Added (1). Nikon D60**
it IS set to 100
i was shooting at night in a lit parking lot so an exposure any longer than 1/10 would have had all the street lights blown out…

fhotoace
fhotoace

If you take a shot at night, of course it will need a longer exposure.

There's a certain amount of noise generated during long shots like shooting at night.

Your camera has an ISO range of 200 - 1600. No 100 ISO. It also has an AUTO ISO setting and my guess is that you may have your camera set to AUTO ISO

The last generation of entry level cameras (D3200) that replaced the D40, certainly out performs the D40 at high ISO.

http://www.dxomark.com/...eBookmarks

Noise can be reduced using Noise Reduction (NR). Look on page 73 of your user manual. The same page shows you what ISO settings are available for your camera.

Eric Lefebvre
Eric Lefebvre

Can you post an example on Flickr with full exif?

BriaR
BriaR

Difficult to say without seeing the images but I too find it difficult to believe that you have taken shots at night at ISO100 AND short exposure.

Another thought - that camera is 5 or 6 yrs old - when did you last have the sensor cleaned?

Photographe
Photographe

Use your histogram exposure and try to stay on the right side but not too far because you'll hit the wall and the white will be blown out, it should help you reduce the noise a little even if you have to lower the exposure in post processing, doing it the other way will increase the noise.

Make sure your noise reduction is turn on.

The noise we see on our computer screen rarely appear on print, to show on a print the noise as to be extreme.

screwdriver
screwdriver

If your taking shots in low light and the shutter speed is high then your camera is selecting a high ISO which will increase noise dramatically. Take your camera out of Auto ISO.

Set the ISO as low as you can (200 on a Nikon D40), use Aperture Priority Mode (A or Av), set the aperture to a mid setting (f5.6 or so), half press the shutter and the camera will tell you the shutter speed it has to set to get a decent exposure, shutter speeds as slow as 1/4 or a 1/2 of a second aren't unusual in low light, which means the use of a tripod to eliminate camera shake.

You can turn on NR (noise reduction for long exposures), this will take a second frame at the same shutter duration with the shutter closed and records the sensor noise. This is subtracted from the first exposure reducing noise.

The only real way to get rid of noise is not to shoot in low light which sounds crazy, but you'll see Pro photographers always use flash or other lighting to increase the light levels in the image, this will dramatically reduce or even eliminate noise, you need much more light than you think.

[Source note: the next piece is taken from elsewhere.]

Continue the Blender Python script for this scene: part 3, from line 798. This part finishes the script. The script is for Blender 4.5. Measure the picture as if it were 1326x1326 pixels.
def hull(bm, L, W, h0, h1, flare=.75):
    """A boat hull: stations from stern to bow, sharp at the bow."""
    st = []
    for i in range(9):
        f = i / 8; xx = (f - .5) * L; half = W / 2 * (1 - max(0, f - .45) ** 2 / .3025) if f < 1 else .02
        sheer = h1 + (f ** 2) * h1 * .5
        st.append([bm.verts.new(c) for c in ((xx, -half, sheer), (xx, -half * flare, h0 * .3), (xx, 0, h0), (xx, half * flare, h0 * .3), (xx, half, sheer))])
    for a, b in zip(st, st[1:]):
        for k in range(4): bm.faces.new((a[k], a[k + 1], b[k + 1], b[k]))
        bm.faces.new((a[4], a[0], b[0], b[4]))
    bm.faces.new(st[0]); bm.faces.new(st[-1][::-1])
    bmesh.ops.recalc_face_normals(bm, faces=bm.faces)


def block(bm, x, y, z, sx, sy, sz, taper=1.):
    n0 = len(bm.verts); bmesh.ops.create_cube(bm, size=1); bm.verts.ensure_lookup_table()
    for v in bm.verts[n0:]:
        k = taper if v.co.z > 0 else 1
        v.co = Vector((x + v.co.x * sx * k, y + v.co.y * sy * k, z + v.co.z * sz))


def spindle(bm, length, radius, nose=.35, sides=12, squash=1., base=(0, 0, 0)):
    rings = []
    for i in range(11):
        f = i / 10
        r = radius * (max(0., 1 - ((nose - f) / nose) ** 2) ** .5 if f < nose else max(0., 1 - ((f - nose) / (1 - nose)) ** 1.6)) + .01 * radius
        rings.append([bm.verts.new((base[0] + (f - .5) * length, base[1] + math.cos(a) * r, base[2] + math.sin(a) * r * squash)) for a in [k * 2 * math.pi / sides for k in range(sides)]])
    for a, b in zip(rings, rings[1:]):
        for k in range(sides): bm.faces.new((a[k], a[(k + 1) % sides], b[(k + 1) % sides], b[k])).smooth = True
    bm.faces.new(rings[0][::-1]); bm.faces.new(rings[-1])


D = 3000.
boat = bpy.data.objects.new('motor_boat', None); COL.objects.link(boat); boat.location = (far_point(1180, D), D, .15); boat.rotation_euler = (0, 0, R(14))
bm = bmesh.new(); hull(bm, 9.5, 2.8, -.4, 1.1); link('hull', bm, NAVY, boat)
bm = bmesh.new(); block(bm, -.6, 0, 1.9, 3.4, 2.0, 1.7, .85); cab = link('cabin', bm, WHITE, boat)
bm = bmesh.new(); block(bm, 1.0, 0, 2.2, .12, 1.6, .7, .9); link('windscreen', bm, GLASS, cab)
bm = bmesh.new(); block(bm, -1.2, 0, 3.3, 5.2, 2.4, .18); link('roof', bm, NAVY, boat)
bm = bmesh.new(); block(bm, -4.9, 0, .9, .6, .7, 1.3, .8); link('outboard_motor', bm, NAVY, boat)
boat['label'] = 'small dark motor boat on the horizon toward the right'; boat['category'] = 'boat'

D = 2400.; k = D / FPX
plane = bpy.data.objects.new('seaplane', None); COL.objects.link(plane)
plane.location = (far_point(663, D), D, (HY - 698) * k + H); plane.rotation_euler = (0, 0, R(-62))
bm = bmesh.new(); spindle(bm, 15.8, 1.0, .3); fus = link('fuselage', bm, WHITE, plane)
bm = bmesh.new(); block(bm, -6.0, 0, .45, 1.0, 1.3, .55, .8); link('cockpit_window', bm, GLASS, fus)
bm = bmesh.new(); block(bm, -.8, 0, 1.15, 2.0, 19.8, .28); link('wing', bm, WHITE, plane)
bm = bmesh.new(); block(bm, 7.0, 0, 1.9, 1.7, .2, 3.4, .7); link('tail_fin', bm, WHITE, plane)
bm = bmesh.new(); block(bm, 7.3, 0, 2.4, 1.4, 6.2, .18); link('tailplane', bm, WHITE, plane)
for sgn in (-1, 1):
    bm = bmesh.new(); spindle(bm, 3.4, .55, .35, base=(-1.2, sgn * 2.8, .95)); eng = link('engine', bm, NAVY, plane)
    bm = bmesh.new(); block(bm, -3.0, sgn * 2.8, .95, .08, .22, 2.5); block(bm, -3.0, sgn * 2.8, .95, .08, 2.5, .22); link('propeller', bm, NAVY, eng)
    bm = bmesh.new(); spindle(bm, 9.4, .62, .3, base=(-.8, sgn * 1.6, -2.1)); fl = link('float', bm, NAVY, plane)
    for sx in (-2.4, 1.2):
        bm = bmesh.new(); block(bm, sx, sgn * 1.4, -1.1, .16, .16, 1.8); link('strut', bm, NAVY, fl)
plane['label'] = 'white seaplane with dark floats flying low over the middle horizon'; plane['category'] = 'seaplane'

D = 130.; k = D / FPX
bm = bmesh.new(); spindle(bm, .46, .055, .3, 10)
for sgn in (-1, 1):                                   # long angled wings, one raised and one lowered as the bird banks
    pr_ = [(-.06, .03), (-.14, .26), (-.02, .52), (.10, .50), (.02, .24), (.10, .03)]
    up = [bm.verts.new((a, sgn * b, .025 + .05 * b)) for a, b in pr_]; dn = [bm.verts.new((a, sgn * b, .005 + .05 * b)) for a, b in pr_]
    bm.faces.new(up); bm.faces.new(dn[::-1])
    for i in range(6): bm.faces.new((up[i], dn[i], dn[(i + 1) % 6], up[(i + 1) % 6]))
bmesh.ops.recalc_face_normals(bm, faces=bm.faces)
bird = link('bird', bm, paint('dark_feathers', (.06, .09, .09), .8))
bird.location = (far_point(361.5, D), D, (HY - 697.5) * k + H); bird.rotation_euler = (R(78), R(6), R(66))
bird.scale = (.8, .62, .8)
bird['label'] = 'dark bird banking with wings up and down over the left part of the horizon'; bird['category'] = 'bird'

They will shoot in Raw and adjust exposure in Post Processing to get the effect they want from a bright image, this way they get a low key (dark) picture without any noise.

It has to be said that sensor technology has moved on in leaps and bounds since the D40 was released, it never was a good camera in low light, but you work with what you've got.

Jake
Jake

You iso is 200 or higher. The d40 doesn't go to 100.turn on noise reduction in your camera settings.use a tripod and longer exposure if you need too.

mister-damus
mister-damus

You can't use the same exposure settings for both street lights AND the dark. All camera sensors and film are limited to a certain dynamic range. You have a choice. Either "blow out" the street lights and get a properly exposed subject in the dark, or properly expose for the street lights but get dark subject area.

As far as noise goes, that is odd if you are only using isO 100. I wonder if the fog is making it look like noise.